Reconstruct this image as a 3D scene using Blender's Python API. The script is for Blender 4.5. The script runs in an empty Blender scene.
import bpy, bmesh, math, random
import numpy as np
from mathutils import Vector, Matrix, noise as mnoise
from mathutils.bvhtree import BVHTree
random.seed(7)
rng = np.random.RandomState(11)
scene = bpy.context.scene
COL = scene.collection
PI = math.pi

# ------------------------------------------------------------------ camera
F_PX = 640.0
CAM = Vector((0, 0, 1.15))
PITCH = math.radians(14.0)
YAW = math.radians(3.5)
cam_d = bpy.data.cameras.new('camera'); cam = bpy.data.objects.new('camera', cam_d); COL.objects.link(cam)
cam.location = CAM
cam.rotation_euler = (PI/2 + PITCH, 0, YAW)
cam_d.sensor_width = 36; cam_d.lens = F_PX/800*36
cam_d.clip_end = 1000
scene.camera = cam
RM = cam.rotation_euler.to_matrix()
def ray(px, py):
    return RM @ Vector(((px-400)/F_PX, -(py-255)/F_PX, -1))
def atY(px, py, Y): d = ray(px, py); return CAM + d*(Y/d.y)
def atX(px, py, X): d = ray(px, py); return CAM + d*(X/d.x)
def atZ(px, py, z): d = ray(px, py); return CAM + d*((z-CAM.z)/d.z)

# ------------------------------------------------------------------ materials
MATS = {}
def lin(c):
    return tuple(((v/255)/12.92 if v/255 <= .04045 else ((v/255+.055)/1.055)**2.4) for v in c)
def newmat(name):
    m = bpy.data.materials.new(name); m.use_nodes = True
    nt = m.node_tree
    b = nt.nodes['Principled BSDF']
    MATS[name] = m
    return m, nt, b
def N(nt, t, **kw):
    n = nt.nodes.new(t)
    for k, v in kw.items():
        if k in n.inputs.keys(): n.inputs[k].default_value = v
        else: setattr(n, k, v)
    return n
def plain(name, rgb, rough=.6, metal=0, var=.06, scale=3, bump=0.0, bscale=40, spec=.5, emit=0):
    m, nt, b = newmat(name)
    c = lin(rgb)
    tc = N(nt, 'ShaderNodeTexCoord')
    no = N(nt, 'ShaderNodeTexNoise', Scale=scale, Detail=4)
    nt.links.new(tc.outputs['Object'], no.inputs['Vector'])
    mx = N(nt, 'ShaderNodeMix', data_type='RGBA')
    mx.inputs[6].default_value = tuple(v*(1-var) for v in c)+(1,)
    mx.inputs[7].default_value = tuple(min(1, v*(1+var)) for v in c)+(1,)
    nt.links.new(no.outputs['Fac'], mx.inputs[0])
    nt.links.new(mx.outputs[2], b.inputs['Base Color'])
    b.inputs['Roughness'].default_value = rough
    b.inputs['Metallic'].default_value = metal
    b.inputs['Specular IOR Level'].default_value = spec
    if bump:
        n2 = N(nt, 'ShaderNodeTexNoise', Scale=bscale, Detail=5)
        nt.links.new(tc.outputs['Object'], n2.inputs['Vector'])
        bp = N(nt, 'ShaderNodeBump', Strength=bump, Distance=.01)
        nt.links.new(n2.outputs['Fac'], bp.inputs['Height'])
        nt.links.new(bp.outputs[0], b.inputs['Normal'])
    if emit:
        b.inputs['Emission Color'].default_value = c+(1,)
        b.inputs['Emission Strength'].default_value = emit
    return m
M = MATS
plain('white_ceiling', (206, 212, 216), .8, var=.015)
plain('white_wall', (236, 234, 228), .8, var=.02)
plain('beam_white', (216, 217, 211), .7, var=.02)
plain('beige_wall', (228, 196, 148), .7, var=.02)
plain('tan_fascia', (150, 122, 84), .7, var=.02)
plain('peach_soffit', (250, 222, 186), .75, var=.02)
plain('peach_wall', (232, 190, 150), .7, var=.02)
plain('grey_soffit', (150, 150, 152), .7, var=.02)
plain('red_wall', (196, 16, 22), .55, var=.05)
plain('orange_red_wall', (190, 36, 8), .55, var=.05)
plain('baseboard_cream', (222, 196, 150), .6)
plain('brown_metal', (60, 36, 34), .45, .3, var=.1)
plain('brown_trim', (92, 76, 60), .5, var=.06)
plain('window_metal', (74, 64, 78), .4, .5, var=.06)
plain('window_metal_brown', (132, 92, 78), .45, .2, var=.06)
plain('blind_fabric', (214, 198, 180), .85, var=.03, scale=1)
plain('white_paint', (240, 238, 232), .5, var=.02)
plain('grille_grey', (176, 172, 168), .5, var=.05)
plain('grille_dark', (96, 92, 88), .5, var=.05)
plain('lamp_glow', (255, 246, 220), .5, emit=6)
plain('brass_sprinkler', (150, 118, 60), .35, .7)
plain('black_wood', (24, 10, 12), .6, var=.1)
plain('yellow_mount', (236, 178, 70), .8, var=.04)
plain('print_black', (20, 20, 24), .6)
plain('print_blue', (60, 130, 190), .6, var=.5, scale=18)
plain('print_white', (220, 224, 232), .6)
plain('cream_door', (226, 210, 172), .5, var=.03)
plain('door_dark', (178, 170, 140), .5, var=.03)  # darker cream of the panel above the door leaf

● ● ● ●

**Exercise goal**.
Retype the data exactly as given.

**Finished answer**.
Reconstruct this image as a 3D scene using Blender's Python API. The script is for Blender 4.5. The script runs in an empty Blender scene.
import bpy, bmesh, math, random
import numpy as np
from mathutils import Vector, Matrix, noise as mnoise
from mathutils.bvhtree import BVHTree
random.seed(7)
rng = np.random.RandomState(11)
scene = bpy.context.scene
COL = scene.collection
PI = math.pi

# ------------------------------------------------------------------ camera
F_PX = 640.0
CAM = Vector((0, 0, 1.15))
PITCH = math.radians(14.0)
YAW = math.radians(3.5)
cam_d = bpy.data.cameras.new('camera'); cam = bpy.data.objects.new('camera', cam_d); COL.objects.link(cam)
cam.location = CAM
cam.rotation_euler = (PI/2 + PITCH, 0, YAW)
cam_d.sensor_width = 36; cam_d.lens = F_PX/800*36
cam_d.clip_end = 1000
scene.camera = cam
RM = cam.rotation_euler.to_matrix()
def ray(px, py):
    return RM @ Vector(((px-400)/F_PX, -(py-255)/F_PX, -1))
def atY(px, py, Y): d = ray(px, py); return CAM + d*(Y/d.y)
def atX(px, py, X): d = ray(px, py); return CAM + d*(X/d.x)
def atZ(px, py, z): d = ray(px, py); return CAM + d*((z-CAM.z)/d.z)

# ------------------------------------------------------------------ materials
MATS = {}
def lin(c):
    return tuple(((v/255)/12.92 if v/255 <= .04045 else ((v/255+.055)/1.055)**2.4) for v in c)
def newmat(name):
    m = bpy.data.materials.new(name); m.use_nodes = True
    nt = m.node_tree
    b = nt.nodes['Principled BSDF']
    MATS[name] = m
    return m, nt, b
def N(nt, t, **kw):
    n = nt.nodes.new(t)
    for k, v in kw.items():
        if k in n.inputs.keys(): n.inputs[k].default_value = v
        else: setattr(n, k, v)
    return n
def plain(name, rgb, rough=.6, metal=0, var=.06, scale=3, bump=0.0, bscale=40, spec=.5, emit=0):
    m, nt, b = newmat(name)
    c = lin(rgb)
    tc = N(nt, 'ShaderNodeTexCoord')
    no = N(nt, 'ShaderNodeTexNoise', Scale=scale, Detail=4)
    nt.links.new(tc.outputs['Object'], no.inputs['Vector'])
    mx = N(nt, 'ShaderNodeMix', data_type='RGBA')
    mx.inputs[6].default_value = tuple(v*(1-var) for v in c)+(1,)
    mx.inputs[7].default_value = tuple(min(1, v*(1+var)) for v in c)+(1,)
    nt.links.new(no.outputs['Fac'], mx.inputs[0])
    nt.links.new(mx.outputs[2], b.inputs['Base Color'])
    b.inputs['Roughness'].default_value = rough
    b.inputs['Metallic'].default_value = metal
    b.inputs['Specular IOR Level'].default_value = spec
    if bump:
        n2 = N(nt, 'ShaderNodeTexNoise', Scale=bscale, Detail=5)
        nt.links.new(tc.outputs['Object'], n2.inputs['Vector'])
        bp = N(nt, 'ShaderNodeBump', Strength=bump, Distance=.01)
        nt.links.new(n2.outputs['Fac'], bp.inputs['Height'])
        nt.links.new(bp.outputs[0], b.inputs['Normal'])
    if emit:
        b.inputs['Emission Color'].default_value = c+(1,)
        b.inputs['Emission Strength'].default_value = emit
    return m
M = MATS
plain('white_ceiling', (206, 212, 216), .8, var=.015)
plain('white_wall', (236, 234, 228), .8, var=.02)
plain('beam_white', (216, 217, 211), .7, var=.02)
plain('beige_wall', (228, 196, 148), .7, var=.02)
plain('tan_fascia', (150, 122, 84), .7, var=.02)
plain('peach_soffit', (250, 222, 186), .75, var=.02)
plain('peach_wall', (232, 190, 150), .7, var=.02)
plain('grey_soffit', (150, 150, 152), .7, var=.02)
plain('red_wall', (196, 16, 22), .55, var=.05)
plain('orange_red_wall', (190, 36, 8), .55, var=.05)
plain('baseboard_cream', (222, 196, 150), .6)
plain('brown_metal', (60, 36, 34), .45, .3, var=.1)
plain('brown_trim', (92, 76, 60), .5, var=.06)
plain('window_metal', (74, 64, 78), .4, .5, var=.06)
plain('window_metal_brown', (132, 92, 78), .45, .2, var=.06)
plain('blind_fabric', (214, 198, 180), .85, var=.03, scale=1)
plain('white_paint', (240, 238, 232), .5, var=.02)
plain('grille_grey', (176, 172, 168), .5, var=.05)
plain('grille_dark', (96, 92, 88), .5, var=.05)
plain('lamp_glow', (255, 246, 220), .5, emit=6)
plain('brass_sprinkler', (150, 118, 60), .35, .7)
plain('black_wood', (24, 10, 12), .6, var=.1)
plain('yellow_mount', (236, 178, 70), .8, var=.04)
plain('print_black', (20, 20, 24), .6)
plain('print_blue', (60, 130, 190), .6, var=.5, scale=18)
plain('print_white', (220, 224, 232), .6)
plain('cream_door', (226, 210, 172), .5, var=.03)
plain('door_dark', (178, 170, 140), .5, var=.03)  # darker cream of the panel above the door leaf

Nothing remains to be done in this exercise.